Every line with the word "Blender" in it should be extracted from the data that follows.

********

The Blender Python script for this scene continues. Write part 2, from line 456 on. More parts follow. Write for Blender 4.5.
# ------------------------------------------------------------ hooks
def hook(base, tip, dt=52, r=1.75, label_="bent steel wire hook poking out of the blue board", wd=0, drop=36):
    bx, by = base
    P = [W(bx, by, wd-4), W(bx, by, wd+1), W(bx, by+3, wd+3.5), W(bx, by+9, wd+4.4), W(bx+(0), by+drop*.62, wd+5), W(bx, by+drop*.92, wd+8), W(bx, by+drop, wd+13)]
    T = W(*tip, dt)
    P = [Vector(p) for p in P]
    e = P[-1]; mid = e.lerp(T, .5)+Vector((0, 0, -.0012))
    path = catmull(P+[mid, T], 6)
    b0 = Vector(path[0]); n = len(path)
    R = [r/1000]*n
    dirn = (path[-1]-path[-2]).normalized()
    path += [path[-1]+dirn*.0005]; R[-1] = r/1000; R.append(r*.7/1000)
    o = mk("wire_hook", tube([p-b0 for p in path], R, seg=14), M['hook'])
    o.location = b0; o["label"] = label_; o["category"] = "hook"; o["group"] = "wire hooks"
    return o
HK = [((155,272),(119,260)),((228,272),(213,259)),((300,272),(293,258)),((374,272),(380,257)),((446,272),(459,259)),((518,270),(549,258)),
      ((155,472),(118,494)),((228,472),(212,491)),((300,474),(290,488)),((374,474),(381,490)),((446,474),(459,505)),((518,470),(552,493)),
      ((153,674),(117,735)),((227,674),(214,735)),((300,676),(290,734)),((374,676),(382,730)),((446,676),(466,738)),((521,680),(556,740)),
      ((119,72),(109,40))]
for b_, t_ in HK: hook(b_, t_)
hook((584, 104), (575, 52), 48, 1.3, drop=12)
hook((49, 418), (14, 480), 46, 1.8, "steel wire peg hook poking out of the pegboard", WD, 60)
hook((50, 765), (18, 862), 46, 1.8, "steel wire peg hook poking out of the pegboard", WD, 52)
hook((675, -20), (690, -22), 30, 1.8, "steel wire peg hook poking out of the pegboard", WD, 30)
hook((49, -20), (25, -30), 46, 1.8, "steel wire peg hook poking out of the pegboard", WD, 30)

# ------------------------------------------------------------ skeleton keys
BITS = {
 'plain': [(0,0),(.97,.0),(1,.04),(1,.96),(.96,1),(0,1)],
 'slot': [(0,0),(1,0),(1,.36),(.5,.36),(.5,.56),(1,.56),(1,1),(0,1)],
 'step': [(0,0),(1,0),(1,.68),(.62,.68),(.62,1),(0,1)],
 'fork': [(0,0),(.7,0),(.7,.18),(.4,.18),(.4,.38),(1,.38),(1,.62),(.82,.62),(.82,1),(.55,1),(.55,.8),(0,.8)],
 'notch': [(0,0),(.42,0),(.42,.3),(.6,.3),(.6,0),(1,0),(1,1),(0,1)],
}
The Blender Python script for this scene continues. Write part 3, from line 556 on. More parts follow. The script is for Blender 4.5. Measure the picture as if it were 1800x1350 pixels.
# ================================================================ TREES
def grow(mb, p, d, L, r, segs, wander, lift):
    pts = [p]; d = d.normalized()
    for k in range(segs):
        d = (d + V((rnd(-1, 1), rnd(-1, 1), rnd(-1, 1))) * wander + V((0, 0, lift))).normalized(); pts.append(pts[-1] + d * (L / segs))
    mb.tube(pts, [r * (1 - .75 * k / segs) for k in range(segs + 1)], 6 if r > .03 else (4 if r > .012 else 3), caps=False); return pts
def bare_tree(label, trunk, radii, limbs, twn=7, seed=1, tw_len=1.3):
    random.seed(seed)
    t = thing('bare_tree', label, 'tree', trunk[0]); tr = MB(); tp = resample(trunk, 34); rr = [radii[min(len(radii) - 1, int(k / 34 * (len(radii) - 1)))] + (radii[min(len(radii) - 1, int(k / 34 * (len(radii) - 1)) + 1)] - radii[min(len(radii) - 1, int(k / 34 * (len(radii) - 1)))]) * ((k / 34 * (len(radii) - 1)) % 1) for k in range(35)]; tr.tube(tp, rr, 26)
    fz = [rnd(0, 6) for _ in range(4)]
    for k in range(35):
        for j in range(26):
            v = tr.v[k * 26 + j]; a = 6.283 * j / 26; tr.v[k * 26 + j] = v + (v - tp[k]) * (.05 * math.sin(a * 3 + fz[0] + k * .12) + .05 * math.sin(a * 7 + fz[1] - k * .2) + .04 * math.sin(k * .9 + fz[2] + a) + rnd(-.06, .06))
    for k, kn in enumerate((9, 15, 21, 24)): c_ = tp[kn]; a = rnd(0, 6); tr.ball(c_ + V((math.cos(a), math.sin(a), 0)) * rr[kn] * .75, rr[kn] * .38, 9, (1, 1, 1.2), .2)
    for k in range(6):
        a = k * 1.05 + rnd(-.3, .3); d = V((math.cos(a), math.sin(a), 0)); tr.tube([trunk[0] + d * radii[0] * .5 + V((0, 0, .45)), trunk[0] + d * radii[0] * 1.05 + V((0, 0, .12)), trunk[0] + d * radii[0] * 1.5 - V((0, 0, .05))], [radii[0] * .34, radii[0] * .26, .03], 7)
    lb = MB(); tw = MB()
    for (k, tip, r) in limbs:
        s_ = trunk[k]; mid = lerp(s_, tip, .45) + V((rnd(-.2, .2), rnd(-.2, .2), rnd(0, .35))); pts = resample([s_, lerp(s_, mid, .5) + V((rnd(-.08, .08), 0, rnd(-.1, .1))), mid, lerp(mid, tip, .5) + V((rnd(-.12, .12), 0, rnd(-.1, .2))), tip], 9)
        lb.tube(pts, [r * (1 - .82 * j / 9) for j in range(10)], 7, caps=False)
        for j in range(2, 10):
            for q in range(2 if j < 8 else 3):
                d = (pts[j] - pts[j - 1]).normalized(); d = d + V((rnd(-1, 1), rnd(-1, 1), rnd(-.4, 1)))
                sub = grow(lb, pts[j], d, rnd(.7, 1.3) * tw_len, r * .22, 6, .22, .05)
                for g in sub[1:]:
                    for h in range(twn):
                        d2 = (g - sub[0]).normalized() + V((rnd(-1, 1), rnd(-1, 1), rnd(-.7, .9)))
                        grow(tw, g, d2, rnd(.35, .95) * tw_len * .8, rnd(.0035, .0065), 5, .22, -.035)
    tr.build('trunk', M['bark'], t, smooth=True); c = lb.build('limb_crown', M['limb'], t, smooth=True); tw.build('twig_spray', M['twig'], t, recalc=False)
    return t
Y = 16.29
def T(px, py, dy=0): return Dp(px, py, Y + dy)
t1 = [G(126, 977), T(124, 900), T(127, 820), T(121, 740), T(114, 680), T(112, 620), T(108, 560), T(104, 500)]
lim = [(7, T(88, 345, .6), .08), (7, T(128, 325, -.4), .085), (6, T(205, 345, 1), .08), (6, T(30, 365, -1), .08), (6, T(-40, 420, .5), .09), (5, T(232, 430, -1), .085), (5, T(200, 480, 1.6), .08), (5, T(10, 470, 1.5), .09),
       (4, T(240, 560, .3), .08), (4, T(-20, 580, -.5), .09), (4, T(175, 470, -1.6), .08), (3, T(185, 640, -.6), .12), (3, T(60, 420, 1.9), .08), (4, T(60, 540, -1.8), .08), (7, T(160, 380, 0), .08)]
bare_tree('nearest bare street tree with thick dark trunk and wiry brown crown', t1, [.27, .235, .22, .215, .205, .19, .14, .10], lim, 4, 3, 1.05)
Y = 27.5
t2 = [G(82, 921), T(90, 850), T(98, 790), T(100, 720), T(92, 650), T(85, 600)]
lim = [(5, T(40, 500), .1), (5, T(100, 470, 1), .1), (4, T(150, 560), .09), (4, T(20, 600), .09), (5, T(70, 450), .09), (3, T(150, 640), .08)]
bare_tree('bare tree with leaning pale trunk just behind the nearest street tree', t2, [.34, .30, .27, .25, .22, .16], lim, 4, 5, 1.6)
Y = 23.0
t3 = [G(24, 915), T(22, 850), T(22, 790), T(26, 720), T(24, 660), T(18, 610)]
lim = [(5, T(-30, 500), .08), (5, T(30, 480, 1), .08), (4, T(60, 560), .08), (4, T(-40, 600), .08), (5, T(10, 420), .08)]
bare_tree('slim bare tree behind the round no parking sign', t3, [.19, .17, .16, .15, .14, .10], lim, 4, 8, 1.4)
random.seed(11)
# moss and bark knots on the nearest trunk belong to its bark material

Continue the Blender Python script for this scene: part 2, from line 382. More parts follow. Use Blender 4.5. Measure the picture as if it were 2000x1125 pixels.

********

(Result below)
The Blender Python script for this scene continues. Write part 2, from line 456 on. More parts follow. Write for Blender 4.5.
The Blender Python script for this scene continues. Write part 3, from line 556 on. More parts follow. The script is for Blender 4.5. Measure the picture as if it were 1800x1350 pixels.
Continue the Blender Python script for this scene: part 2, from line 382. More parts follow. Use Blender 4.5. Measure the picture as if it were 2000x1125 pixels.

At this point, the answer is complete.